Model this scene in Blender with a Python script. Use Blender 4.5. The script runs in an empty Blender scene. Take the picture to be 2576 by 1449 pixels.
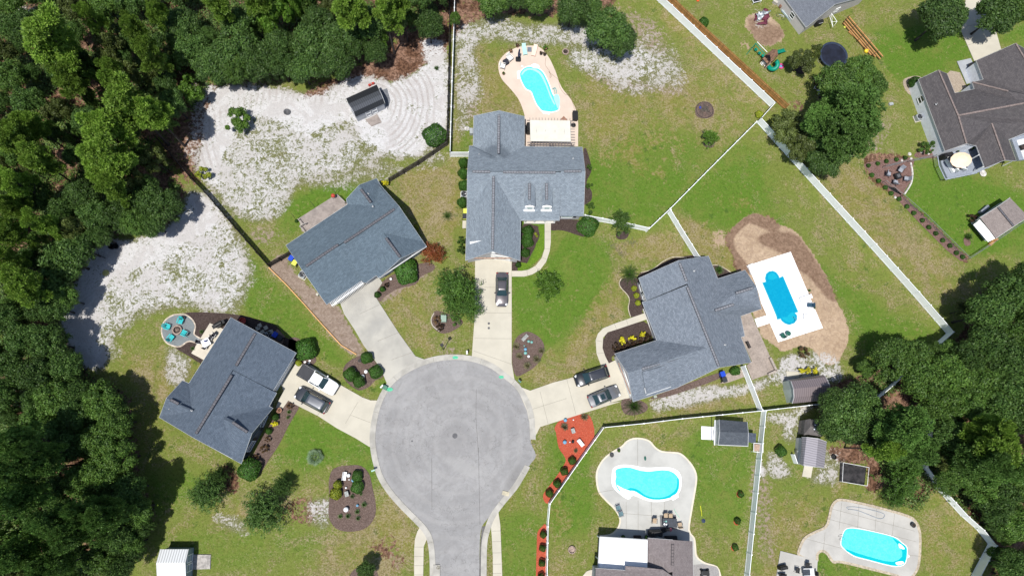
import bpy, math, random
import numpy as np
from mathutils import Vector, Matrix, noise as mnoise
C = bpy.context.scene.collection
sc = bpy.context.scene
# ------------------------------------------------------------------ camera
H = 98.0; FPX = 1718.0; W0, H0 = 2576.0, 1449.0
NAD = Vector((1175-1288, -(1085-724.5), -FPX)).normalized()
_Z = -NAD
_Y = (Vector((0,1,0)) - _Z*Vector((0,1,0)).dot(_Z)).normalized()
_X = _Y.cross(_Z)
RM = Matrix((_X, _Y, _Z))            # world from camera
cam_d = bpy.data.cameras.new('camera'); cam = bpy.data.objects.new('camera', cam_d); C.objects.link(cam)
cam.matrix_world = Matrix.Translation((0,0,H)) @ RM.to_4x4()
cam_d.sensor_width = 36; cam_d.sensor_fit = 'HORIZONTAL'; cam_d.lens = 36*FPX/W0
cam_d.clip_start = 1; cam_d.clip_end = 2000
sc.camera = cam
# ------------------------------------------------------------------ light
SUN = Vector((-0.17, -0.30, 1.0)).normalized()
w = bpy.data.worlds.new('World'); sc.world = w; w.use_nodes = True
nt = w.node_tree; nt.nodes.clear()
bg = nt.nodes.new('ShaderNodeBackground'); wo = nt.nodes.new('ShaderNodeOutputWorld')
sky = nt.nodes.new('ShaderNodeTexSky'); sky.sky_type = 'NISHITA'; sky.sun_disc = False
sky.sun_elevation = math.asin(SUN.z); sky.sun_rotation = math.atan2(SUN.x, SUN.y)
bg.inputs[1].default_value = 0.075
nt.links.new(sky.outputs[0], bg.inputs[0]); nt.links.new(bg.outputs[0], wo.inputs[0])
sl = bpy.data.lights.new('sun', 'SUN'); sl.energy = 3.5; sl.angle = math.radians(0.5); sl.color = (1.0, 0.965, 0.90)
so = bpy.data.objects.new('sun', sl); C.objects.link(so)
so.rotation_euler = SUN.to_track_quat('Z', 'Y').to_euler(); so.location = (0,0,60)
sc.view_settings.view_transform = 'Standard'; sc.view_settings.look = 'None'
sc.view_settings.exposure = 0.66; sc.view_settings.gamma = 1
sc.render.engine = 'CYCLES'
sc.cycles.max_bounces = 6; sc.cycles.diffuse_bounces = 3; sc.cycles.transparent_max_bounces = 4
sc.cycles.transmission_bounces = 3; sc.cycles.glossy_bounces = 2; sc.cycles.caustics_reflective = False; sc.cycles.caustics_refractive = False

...

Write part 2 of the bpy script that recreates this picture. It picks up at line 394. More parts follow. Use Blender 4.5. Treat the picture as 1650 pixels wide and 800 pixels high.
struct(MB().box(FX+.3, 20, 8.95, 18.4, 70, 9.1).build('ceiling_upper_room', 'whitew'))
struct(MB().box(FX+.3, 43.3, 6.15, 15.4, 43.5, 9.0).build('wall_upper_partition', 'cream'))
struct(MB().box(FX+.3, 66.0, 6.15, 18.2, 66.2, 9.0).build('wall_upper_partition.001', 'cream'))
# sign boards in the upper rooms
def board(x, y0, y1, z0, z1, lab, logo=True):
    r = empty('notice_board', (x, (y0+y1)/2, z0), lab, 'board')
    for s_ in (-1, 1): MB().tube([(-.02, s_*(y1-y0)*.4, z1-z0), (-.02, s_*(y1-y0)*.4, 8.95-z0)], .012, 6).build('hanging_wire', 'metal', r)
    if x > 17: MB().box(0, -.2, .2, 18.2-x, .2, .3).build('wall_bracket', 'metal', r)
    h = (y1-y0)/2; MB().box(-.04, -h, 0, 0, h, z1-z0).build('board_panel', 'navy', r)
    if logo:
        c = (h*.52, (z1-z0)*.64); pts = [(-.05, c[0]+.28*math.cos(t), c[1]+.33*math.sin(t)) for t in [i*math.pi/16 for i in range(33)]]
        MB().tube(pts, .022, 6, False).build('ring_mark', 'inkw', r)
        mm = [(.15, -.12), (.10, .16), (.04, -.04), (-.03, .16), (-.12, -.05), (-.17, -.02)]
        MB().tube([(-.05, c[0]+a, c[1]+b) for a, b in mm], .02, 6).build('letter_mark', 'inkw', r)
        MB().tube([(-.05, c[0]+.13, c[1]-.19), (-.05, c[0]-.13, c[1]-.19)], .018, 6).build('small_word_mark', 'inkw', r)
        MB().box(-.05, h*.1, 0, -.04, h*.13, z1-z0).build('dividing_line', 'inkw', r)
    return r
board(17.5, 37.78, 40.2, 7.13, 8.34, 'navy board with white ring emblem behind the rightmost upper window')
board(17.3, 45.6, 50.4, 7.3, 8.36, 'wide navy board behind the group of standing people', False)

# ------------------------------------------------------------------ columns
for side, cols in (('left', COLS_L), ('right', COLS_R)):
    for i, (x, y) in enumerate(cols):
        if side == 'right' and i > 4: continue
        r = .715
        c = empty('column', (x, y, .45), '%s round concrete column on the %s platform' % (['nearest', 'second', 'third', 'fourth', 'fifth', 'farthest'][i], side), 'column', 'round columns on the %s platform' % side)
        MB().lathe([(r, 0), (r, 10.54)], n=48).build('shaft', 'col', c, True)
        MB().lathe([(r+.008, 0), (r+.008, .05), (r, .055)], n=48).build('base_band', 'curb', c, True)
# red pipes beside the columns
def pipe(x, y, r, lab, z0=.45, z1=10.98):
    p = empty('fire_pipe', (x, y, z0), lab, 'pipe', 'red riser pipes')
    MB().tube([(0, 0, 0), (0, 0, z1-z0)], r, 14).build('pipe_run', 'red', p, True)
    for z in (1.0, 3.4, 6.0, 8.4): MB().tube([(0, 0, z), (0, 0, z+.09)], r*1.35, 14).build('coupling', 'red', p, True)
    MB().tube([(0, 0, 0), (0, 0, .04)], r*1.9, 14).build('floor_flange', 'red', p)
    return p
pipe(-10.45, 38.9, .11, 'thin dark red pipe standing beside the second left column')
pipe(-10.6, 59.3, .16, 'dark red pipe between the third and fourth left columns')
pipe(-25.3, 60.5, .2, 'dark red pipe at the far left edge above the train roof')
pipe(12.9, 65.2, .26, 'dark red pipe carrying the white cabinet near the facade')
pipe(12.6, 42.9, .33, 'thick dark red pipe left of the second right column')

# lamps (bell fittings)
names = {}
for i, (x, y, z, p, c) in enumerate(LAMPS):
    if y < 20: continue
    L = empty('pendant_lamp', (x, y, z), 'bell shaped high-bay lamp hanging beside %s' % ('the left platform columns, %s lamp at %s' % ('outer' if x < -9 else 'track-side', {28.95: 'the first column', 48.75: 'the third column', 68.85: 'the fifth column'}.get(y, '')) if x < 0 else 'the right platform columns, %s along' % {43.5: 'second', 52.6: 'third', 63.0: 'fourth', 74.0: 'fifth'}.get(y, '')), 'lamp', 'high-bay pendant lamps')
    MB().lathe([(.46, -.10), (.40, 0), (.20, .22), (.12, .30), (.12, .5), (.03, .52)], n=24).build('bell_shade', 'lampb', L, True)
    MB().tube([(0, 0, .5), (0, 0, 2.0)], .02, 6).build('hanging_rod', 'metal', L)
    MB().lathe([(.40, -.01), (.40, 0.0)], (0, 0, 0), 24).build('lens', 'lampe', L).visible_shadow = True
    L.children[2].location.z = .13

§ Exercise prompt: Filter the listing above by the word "scene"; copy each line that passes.

§ Solution to this problem:
Model this scene in Blender with a Python script. Use Blender 4.5. The script runs in an empty Blender scene. Take the picture to be 2576 by 1449 pixels.
C = bpy.context.scene.collection
sc = bpy.context.scene